St. Clare and the priority of Christ

Saint Clare, whose feast the Church celebrates today, was born into a wealthy family in the year 1193. When she was eighteen years old, a charismatic wonderworker by the name of Francis came to preach a series of Lenten sermons at the church of St. Girogio in the town of Assisi. Clare was cut to the heart by Francis' words and literally left behind everything to enact in her own life Francis' call to embrace evangelical poverty.

Clare's commitment to Francis' spiritual vision would blossom into a community of sisters who would serve as a sisterly counterpart to Francis' spiritual brotherhood. Clare and her sisters would accept nothing that would diminish her commitment to evangelical poverty. She and her sisters would share all things in common. They would sleep on the ground and would not even accept sandals for their feet.

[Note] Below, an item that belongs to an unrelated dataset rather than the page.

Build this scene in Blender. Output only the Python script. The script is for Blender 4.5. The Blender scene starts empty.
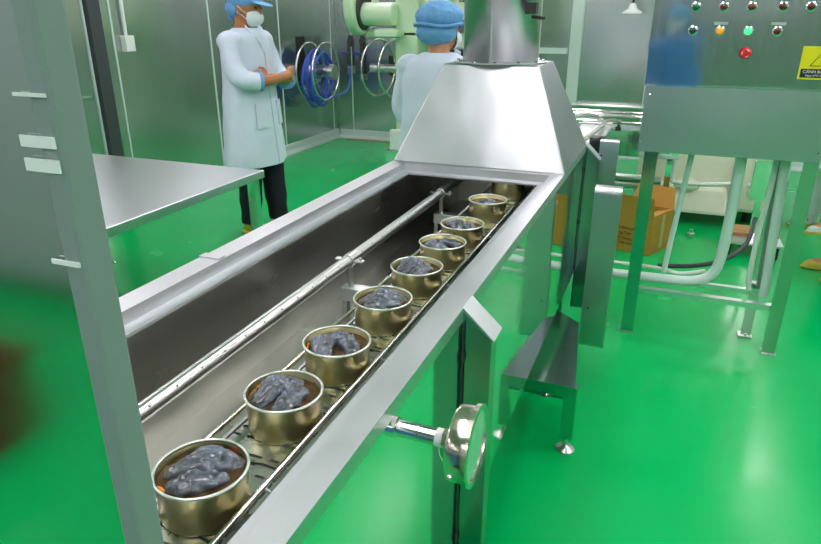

If such radicalism shocks and provokes us, it is doing precisely what it is meant to do.

Evangelical poverty is about belonging to Jesus Christ with the whole of one's being. Such a commitment requires a rigorous detachment from one's desires. The spiritual commitment of evangelical poverty is directed as a contrary to all that false beliefs that continually assert that we are defined by what we own, by how much money and property that we can accumulate, by our status or class, and by our need for security and control.

Our relationship with Christ insists that more important than any of these things, which are by their nature finite and passing away, is our eternal identity as the children of God in Christ.

Such dedication is a mysterious spiritual path that all are called to consider, but few are called to embrace in its totality. It should not be confused with a dualism or hatred of the material, but a prophetic charism that calls humanity to consider the truth that this world is not ultimate and the grace of creation is mitigated by our desire to possess it without acknowledging that what God has created is meant to lead us to share in his divine life.

The practical benefit of evangelical poverty is love. In choosing to have less, we offer to someone else more and discipline ourselves to accept that it is of greater value to give than to receive.

The other gift of evangelical poverty is humility. Evangelical poverty necessitates that one eschew honors, rewards, and recognition. It demands that we take our place not with the mighty and the powerful, but as the servant of the poor and afflicted. It radiates the peace of mind of a disciple, the contrary disposition to the worldly who, fearing that loss of their worldly things, are beset with anxiety and fear.

The witness of Saint Clare reminds us that it is integral to our mission as disciples of the Lord to accept the full implication of our act of faith in him. God gives to us his Beloved Son, a grace which has value beyond that of anything in the world. The gift of Christ is so tremendous that all our desires and attachments are relativized in his wake. We have in Christ everything, and all things find their proper place in relation to his priority.

May Christ permit us to be poor, like Saint Clare, so that we might share, as she does, in the riches of his own divine life.